Aim -> Set down, exactly as written, the lines from the top of the data to the line that holds "COL = S.collection", and omit the pictures.

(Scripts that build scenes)

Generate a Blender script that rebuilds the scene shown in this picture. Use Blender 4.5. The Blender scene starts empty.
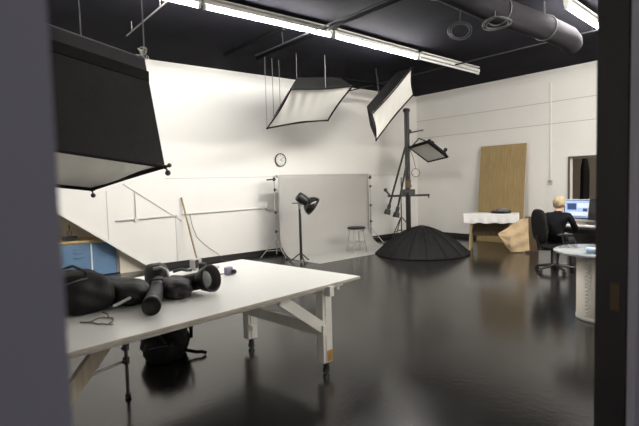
import bpy, bmesh, math, random
from mathutils import Vector, Matrix, Quaternion
random.seed(7)
V = Vector
S = bpy.context.scene
COL = S.collection

# ------------------------------------------------------------------ camera, world, exposure
cam = bpy.data.cameras.new('camera'); co = bpy.data.objects.new('camera', cam); COL.objects.link(co)
RM = Matrix(((0.7778567, 0.0614958, -0.6254256), (-0.6278404, 0.0325198, -0.7776625), (-0.0274843, 0.9975774, 0.0639053)))
co.matrix_world = Matrix.Translation((0, 0, 1.55)) @ RM.to_4x4()
cam.sensor_width = 36.0; cam.sensor_fit = 'HORIZONTAL'; cam.lens = 26.93
cam.clip_start = 0.05; cam.clip_end = 100
cam.dof.use_dof = True; cam.dof.focus_distance = 8.0; cam.dof.aperture_fstop = 3.4
S.camera = co
S.view_settings.view_transform = 'Standard'; S.view_settings.look = 'None'
S.view_settings.gamma = 1.0; S.view_settings.use_curve_mapping = False
S.view_settings.exposure = 1.25
w = bpy.data.worlds.new('world'); S.world = w; w.use_nodes = True
w.node_tree.nodes['Background'].inputs[0].default_value = (0.96, 0.92, 1.0, 1)
w.node_tree.nodes['Background'].inputs[1].default_value = 0.092
TUBE = 108.0          # strength of the lit fluorescent tubes
S.cycles.max_bounces = 8; S.cycles.diffuse_bounces = 5; S.cycles.glossy_bounces = 4
S.cycles.use_denoising = True
S.cycles.sample_clamp_indirect = 4.0

# ------------------------------------------------------------------ materials
def mat(name, col, rough=0.6, metal=0.0, var=0.06, scale=14.0, bump=0.0, bscale=60.0, emit=None, estr=0.0, trans=0.0, spec=0.5, sheen=0.0):
    m = bpy.data.materials.new(name); m.use_nodes = True
    nt = m.node_tree; b = nt.nodes['Principled BSDF']
    tc = nt.nodes.new('ShaderNodeTexCoord')
    if var:
        n = nt.nodes.new('ShaderNodeTexNoise'); n.inputs['Scale'].default_value = scale; n.inputs['Detail'].default_value = 4
        nt.links.new(tc.outputs['Object'], n.inputs['Vector'])
        r = nt.nodes.new('ShaderNodeValToRGB')
        r.color_ramp.elements[0].position = .3; r.color_ramp.elements[1].position = .7
        r.color_ramp.elements[0].color = tuple(c * (1 - var) for c in col) + (1,)
        r.color_ramp.elements[1].color = tuple(min(1, c * (1 + var)) for c in col) + (1,)
        nt.links.new(n.outputs['Fac'], r.inputs['Fac']); nt.links.new(r.outputs['Color'], b.inputs['Base Color'])
    else:
        b.inputs['Base Color'].default_value = tuple(col) + (1,)
    b.inputs['Roughness'].default_value = rough; b.inputs['Metallic'].default_value = metal
    b.inputs['Specular IOR Level'].default_value = spec
    b.inputs['Transmission Weight'].default_value = trans
    b.inputs['Sheen Weight'].default_value = sheen
    if bump:
        n2 = nt.nodes.new('ShaderNodeTexNoise'); n2.inputs['Scale'].default_value = bscale; n2.inputs['Detail'].default_value = 3
        nt.links.new(tc.outputs['Object'], n2.inputs['Vector'])
        bp = nt.nodes.new('ShaderNodeBump'); bp.inputs['Strength'].default_value = bump; bp.inputs['Distance'].default_value = .02
        nt.links.new(n2.outputs['Fac'], bp.inputs['Height']); nt.links.new(bp.outputs['Normal'], b.inputs['Normal'])
    if emit:
        b.inputs['Emission Color'].default_value = tuple(emit) + (1,); b.inputs['Emission Strength'].default_value = estr
    return m

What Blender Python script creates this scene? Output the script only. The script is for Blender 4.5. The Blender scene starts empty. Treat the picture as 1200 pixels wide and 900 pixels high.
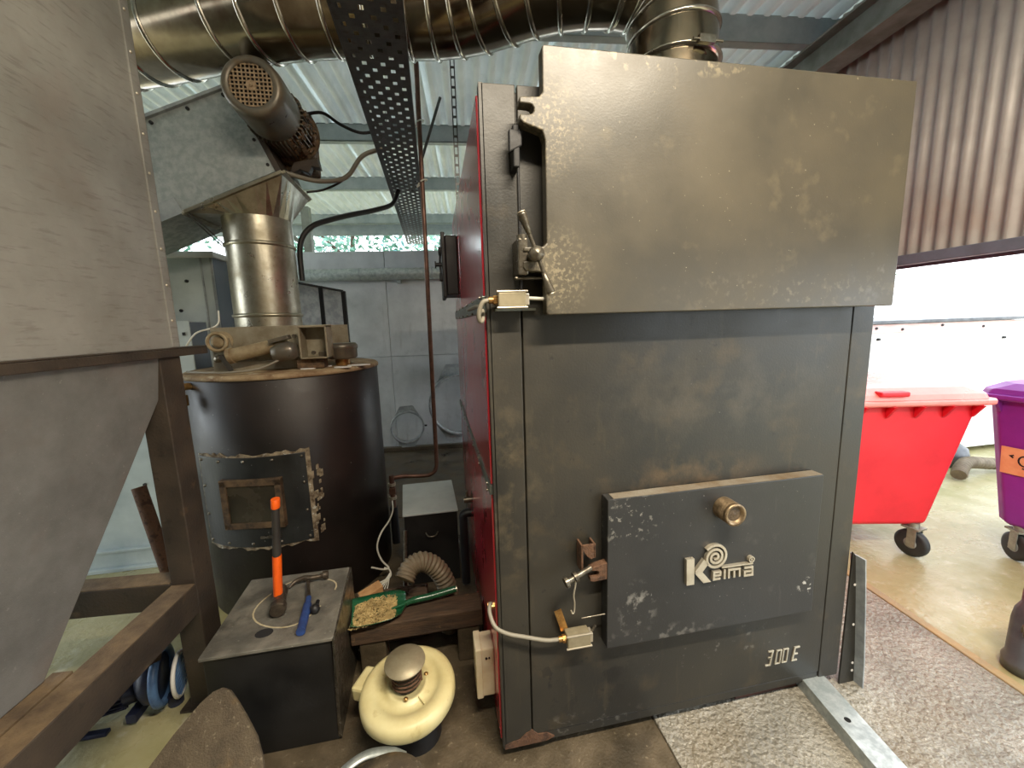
import bpy, bmesh, math, random
from math import sin, cos, pi, radians, sqrt, atan2
from mathutils import Vector, Matrix
random.seed(7)
sc = bpy.context.scene
COL = sc.collection

# ------------------------------------------------------------------ camera
def make_camera():
    f_px, yaw, pit, rol = 472.5, 0.18467, 0.15114, -0.02999
    fw = Vector((sin(yaw)*cos(pit), cos(yaw)*cos(pit), -sin(pit)))
    rt = Vector((cos(yaw), -sin(yaw), 0)); up = rt.cross(fw)
    r2 = rt*cos(rol) + up*sin(rol); u2 = up*cos(rol) - rt*sin(rol)
    cd = bpy.data.cameras.new('camera'); cam = bpy.data.objects.new('camera', cd)
    cd.sensor_fit = 'HORIZONTAL'; cd.sensor_width = 36.0; cd.lens = f_px/1200*36.0
    cd.clip_start = 0.02; cd.clip_end = 300
    m = Matrix((r2, u2, -fw)).transposed().to_4x4(); m.translation = Vector((-0.179, -1.336, 1.70))
    cam.matrix_world = m; COL.objects.link(cam); sc.camera = cam
make_camera()

# ------------------------------------------------------------------ world, exposure
w = bpy.data.worlds.new('overcast_sky'); sc.world = w; w.use_nodes = True
bg = w.node_tree.nodes['Background']
bg.inputs[0].default_value = (0.88, 0.95, 1.0, 1); bg.inputs[1].default_value = 2.7
sc.view_settings.view_transform = 'Standard'; sc.view_settings.look = 'None'
sc.view_settings.gamma = 1.0; sc.view_settings.use_curve_mapping = False
sc.view_settings.exposure = 0.68
sc.cycles.use_denoising = True
sc.cycles.max_bounces = 10; sc.cycles.diffuse_bounces = 6; sc.cycles.glossy_bounces = 5
sc.cycles.sample_clamp_indirect = 8.0
sc.cycles.caustics_reflective = False; sc.cycles.caustics_refractive = False

# ------------------------------------------------------------------ materials
def S(r, g, b):
    def c(v):
        v /= 255.0
        return v/12.92 if v <= 0.04045 else ((v+0.055)/1.055)**2.4
    return (c(r), c(g), c(b), 1.0)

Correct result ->
Generate a Blender script that rebuilds the scene shown in this picture. Use Blender 4.5. The Blender scene starts empty.
import bpy, bmesh, math, random
from mathutils import Vector, Matrix, Quaternion
random.seed(7)
V = Vector
S = bpy.context.scene
COL = S.collection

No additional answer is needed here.